DIRECTIONS FOR THIS TASK
Quote the full listing word for word.

DATA PROVIDED
##############################

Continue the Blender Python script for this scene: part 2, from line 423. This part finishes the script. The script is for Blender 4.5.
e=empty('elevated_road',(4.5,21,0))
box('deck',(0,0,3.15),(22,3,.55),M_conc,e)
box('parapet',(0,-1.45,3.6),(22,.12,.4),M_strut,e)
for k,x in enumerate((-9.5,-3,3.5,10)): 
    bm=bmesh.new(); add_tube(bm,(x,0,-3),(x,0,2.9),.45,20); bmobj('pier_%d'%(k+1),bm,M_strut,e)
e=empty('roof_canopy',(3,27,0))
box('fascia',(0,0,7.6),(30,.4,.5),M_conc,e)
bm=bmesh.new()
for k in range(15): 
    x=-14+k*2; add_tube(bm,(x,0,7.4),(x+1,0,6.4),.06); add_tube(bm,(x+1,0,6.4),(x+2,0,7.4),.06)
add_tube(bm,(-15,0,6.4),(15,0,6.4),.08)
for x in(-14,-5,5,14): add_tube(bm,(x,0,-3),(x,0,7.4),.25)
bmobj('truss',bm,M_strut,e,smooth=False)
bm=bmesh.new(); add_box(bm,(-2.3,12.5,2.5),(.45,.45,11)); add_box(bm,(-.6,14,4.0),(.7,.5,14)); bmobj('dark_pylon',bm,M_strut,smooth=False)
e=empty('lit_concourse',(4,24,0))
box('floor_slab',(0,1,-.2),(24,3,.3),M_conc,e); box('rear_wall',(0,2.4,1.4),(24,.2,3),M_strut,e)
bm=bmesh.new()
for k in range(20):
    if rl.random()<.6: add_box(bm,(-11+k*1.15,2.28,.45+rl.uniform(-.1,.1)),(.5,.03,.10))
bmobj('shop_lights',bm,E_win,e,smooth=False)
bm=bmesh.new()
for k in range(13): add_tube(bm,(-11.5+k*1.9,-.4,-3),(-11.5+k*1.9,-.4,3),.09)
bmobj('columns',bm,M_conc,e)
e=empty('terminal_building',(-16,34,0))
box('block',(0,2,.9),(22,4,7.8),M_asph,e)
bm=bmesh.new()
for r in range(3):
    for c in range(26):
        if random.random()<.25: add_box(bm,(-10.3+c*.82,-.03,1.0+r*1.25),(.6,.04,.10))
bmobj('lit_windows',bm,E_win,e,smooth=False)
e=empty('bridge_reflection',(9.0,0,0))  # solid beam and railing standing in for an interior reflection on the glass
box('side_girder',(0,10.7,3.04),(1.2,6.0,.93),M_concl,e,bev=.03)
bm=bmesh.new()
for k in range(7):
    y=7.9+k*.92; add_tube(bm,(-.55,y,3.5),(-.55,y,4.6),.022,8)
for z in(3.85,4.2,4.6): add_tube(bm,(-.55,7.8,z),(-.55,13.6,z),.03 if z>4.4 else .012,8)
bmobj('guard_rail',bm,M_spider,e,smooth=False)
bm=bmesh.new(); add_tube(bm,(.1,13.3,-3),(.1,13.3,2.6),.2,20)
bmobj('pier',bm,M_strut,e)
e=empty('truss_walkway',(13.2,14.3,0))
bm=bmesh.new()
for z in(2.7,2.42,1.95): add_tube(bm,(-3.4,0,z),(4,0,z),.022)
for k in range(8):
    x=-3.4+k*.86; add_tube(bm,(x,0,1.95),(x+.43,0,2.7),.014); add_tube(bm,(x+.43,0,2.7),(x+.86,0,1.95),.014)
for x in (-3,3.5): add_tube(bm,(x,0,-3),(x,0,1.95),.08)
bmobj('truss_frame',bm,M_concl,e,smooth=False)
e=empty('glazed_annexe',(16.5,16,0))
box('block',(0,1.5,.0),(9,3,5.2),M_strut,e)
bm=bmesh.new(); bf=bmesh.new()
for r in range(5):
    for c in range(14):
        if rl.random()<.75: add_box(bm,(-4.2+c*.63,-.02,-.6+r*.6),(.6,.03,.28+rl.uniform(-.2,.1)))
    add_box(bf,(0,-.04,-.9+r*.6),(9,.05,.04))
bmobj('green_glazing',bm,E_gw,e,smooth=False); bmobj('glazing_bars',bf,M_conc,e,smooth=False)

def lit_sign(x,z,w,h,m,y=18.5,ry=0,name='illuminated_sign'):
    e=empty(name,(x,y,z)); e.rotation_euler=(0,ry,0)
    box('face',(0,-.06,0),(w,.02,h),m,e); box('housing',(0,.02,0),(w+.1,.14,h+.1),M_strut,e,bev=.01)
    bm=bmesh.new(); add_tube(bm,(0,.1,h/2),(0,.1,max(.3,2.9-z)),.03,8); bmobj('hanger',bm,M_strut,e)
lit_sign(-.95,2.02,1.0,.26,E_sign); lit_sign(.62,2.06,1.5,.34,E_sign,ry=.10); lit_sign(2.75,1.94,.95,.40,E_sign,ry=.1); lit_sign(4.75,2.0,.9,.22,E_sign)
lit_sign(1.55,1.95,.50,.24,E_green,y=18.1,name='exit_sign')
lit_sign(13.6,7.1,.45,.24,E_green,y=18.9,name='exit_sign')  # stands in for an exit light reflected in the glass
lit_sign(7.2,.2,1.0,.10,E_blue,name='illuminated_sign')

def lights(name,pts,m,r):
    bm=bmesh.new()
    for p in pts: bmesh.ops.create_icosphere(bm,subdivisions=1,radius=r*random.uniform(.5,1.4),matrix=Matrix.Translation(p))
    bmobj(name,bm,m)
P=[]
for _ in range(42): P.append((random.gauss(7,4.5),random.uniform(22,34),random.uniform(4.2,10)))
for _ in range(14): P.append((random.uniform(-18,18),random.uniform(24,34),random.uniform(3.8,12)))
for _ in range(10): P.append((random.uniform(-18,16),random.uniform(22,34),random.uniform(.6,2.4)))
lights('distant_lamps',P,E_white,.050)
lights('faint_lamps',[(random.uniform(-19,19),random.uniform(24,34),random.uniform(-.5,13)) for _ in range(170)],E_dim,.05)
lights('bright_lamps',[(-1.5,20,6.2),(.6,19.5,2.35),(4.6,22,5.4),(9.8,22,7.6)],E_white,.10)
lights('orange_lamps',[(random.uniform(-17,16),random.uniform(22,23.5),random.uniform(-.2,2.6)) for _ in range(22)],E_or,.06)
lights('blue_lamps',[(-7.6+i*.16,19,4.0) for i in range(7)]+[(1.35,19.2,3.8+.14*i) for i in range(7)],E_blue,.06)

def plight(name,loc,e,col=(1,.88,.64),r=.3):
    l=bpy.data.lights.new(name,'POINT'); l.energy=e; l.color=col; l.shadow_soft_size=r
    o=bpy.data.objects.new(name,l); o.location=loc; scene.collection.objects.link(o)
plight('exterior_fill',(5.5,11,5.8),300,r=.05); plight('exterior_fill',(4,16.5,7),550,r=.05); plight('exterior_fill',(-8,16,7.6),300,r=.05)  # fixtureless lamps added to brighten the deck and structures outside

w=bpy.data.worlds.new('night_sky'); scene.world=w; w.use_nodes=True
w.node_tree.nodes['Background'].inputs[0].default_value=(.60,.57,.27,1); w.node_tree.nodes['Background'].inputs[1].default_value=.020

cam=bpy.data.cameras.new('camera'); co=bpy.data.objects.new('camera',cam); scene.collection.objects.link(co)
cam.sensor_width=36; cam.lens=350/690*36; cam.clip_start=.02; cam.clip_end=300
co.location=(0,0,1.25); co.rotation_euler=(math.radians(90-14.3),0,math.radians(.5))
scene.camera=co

##############################

EXPECTED OUTPUT
Continue the Blender Python script for this scene: part 2, from line 423. This part finishes the script. The script is for Blender 4.5.
e=empty('elevated_road',(4.5,21,0))
box('deck',(0,0,3.15),(22,3,.55),M_conc,e)
box('parapet',(0,-1.45,3.6),(22,.12,.4),M_strut,e)
for k,x in enumerate((-9.5,-3,3.5,10)): 
    bm=bmesh.new(); add_tube(bm,(x,0,-3),(x,0,2.9),.45,20); bmobj('pier_%d'%(k+1),bm,M_strut,e)
e=empty('roof_canopy',(3,27,0))
box('fascia',(0,0,7.6),(30,.4,.5),M_conc,e)
bm=bmesh.new()
for k in range(15): 
    x=-14+k*2; add_tube(bm,(x,0,7.4),(x+1,0,6.4),.06); add_tube(bm,(x+1,0,6.4),(x+2,0,7.4),.06)
add_tube(bm,(-15,0,6.4),(15,0,6.4),.08)
for x in(-14,-5,5,14): add_tube(bm,(x,0,-3),(x,0,7.4),.25)
bmobj('truss',bm,M_strut,e,smooth=False)
bm=bmesh.new(); add_box(bm,(-2.3,12.5,2.5),(.45,.45,11)); add_box(bm,(-.6,14,4.0),(.7,.5,14)); bmobj('dark_pylon',bm,M_strut,smooth=False)
e=empty('lit_concourse',(4,24,0))
box('floor_slab',(0,1,-.2),(24,3,.3),M_conc,e); box('rear_wall',(0,2.4,1.4),(24,.2,3),M_strut,e)
bm=bmesh.new()
for k in range(20):
    if rl.random()<.6: add_box(bm,(-11+k*1.15,2.28,.45+rl.uniform(-.1,.1)),(.5,.03,.10))
bmobj('shop_lights',bm,E_win,e,smooth=False)
bm=bmesh.new()
for k in range(13): add_tube(bm,(-11.5+k*1.9,-.4,-3),(-11.5+k*1.9,-.4,3),.09)
bmobj('columns',bm,M_conc,e)
e=empty('terminal_building',(-16,34,0))
box('block',(0,2,.9),(22,4,7.8),M_asph,e)
bm=bmesh.new()
for r in range(3):
    for c in range(26):
        if random.random()<.25: add_box(bm,(-10.3+c*.82,-.03,1.0+r*1.25),(.6,.04,.10))
bmobj('lit_windows',bm,E_win,e,smooth=False)
e=empty('bridge_reflection',(9.0,0,0))  # solid beam and railing standing in for an interior reflection on the glass
box('side_girder',(0,10.7,3.04),(1.2,6.0,.93),M_concl,e,bev=.03)
bm=bmesh.new()
for k in range(7):
    y=7.9+k*.92; add_tube(bm,(-.55,y,3.5),(-.55,y,4.6),.022,8)
for z in(3.85,4.2,4.6): add_tube(bm,(-.55,7.8,z),(-.55,13.6,z),.03 if z>4.4 else .012,8)
bmobj('guard_rail',bm,M_spider,e,smooth=False)
bm=bmesh.new(); add_tube(bm,(.1,13.3,-3),(.1,13.3,2.6),.2,20)
bmobj('pier',bm,M_strut,e)
e=empty('truss_walkway',(13.2,14.3,0))
bm=bmesh.new()
for z in(2.7,2.42,1.95): add_tube(bm,(-3.4,0,z),(4,0,z),.022)
for k in range(8):
    x=-3.4+k*.86; add_tube(bm,(x,0,1.95),(x+.43,0,2.7),.014); add_tube(bm,(x+.43,0,2.7),(x+.86,0,1.95),.014)
for x in (-3,3.5): add_tube(bm,(x,0,-3),(x,0,1.95),.08)
bmobj('truss_frame',bm,M_concl,e,smooth=False)
e=empty('glazed_annexe',(16.5,16,0))
box('block',(0,1.5,.0),(9,3,5.2),M_strut,e)
bm=bmesh.new(); bf=bmesh.new()
for r in range(5):
    for c in range(14):
        if rl.random()<.75: add_box(bm,(-4.2+c*.63,-.02,-.6+r*.6),(.6,.03,.28+rl.uniform(-.2,.1)))
    add_box(bf,(0,-.04,-.9+r*.6),(9,.05,.04))
bmobj('green_glazing',bm,E_gw,e,smooth=False); bmobj('glazing_bars',bf,M_conc,e,smooth=False)

def lit_sign(x,z,w,h,m,y=18.5,ry=0,name='illuminated_sign'):
    e=empty(name,(x,y,z)); e.rotation_euler=(0,ry,0)
    box('face',(0,-.06,0),(w,.02,h),m,e); box('housing',(0,.02,0),(w+.1,.14,h+.1),M_strut,e,bev=.01)
    bm=bmesh.new(); add_tube(bm,(0,.1,h/2),(0,.1,max(.3,2.9-z)),.03,8); bmobj('hanger',bm,M_strut,e)
lit_sign(-.95,2.02,1.0,.26,E_sign); lit_sign(.62,2.06,1.5,.34,E_sign,ry=.10); lit_sign(2.75,1.94,.95,.40,E_sign,ry=.1); lit_sign(4.75,2.0,.9,.22,E_sign)
lit_sign(1.55,1.95,.50,.24,E_green,y=18.1,name='exit_sign')
lit_sign(13.6,7.1,.45,.24,E_green,y=18.9,name='exit_sign')  # stands in for an exit light reflected in the glass
lit_sign(7.2,.2,1.0,.10,E_blue,name='illuminated_sign')

def lights(name,pts,m,r):
    bm=bmesh.new()
    for p in pts: bmesh.ops.create_icosphere(bm,subdivisions=1,radius=r*random.uniform(.5,1.4),matrix=Matrix.Translation(p))
    bmobj(name,bm,m)
P=[]
for _ in range(42): P.append((random.gauss(7,4.5),random.uniform(22,34),random.uniform(4.2,10)))
for _ in range(14): P.append((random.uniform(-18,18),random.uniform(24,34),random.uniform(3.8,12)))
for _ in range(10): P.append((random.uniform(-18,16),random.uniform(22,34),random.uniform(.6,2.4)))
lights('distant_lamps',P,E_white,.050)
lights('faint_lamps',[(random.uniform(-19,19),random.uniform(24,34),random.uniform(-.5,13)) for _ in range(170)],E_dim,.05)
lights('bright_lamps',[(-1.5,20,6.2),(.6,19.5,2.35),(4.6,22,5.4),(9.8,22,7.6)],E_white,.10)
lights('orange_lamps',[(random.uniform(-17,16),random.uniform(22,23.5),random.uniform(-.2,2.6)) for _ in range(22)],E_or,.06)
lights('blue_lamps',[(-7.6+i*.16,19,4.0) for i in range(7)]+[(1.35,19.2,3.8+.14*i) for i in range(7)],E_blue,.06)

def plight(name,loc,e,col=(1,.88,.64),r=.3):
    l=bpy.data.lights.new(name,'POINT'); l.energy=e; l.color=col; l.shadow_soft_size=r
    o=bpy.data.objects.new(name,l); o.location=loc; scene.collection.objects.link(o)
plight('exterior_fill',(5.5,11,5.8),300,r=.05); plight('exterior_fill',(4,16.5,7),550,r=.05); plight('exterior_fill',(-8,16,7.6),300,r=.05)  # fixtureless lamps added to brighten the deck and structures outside

w=bpy.data.worlds.new('night_sky'); scene.world=w; w.use_nodes=True
w.node_tree.nodes['Background'].inputs[0].default_value=(.60,.57,.27,1); w.node_tree.nodes['Background'].inputs[1].default_value=.020

cam=bpy.data.cameras.new('camera'); co=bpy.data.objects.new('camera',cam); scene.collection.objects.link(co)
cam.sensor_width=36; cam.lens=350/690*36; cam.clip_start=.02; cam.clip_end=300
co.location=(0,0,1.25); co.rotation_euler=(math.radians(90-14.3),0,math.radians(.5))
scene.camera=co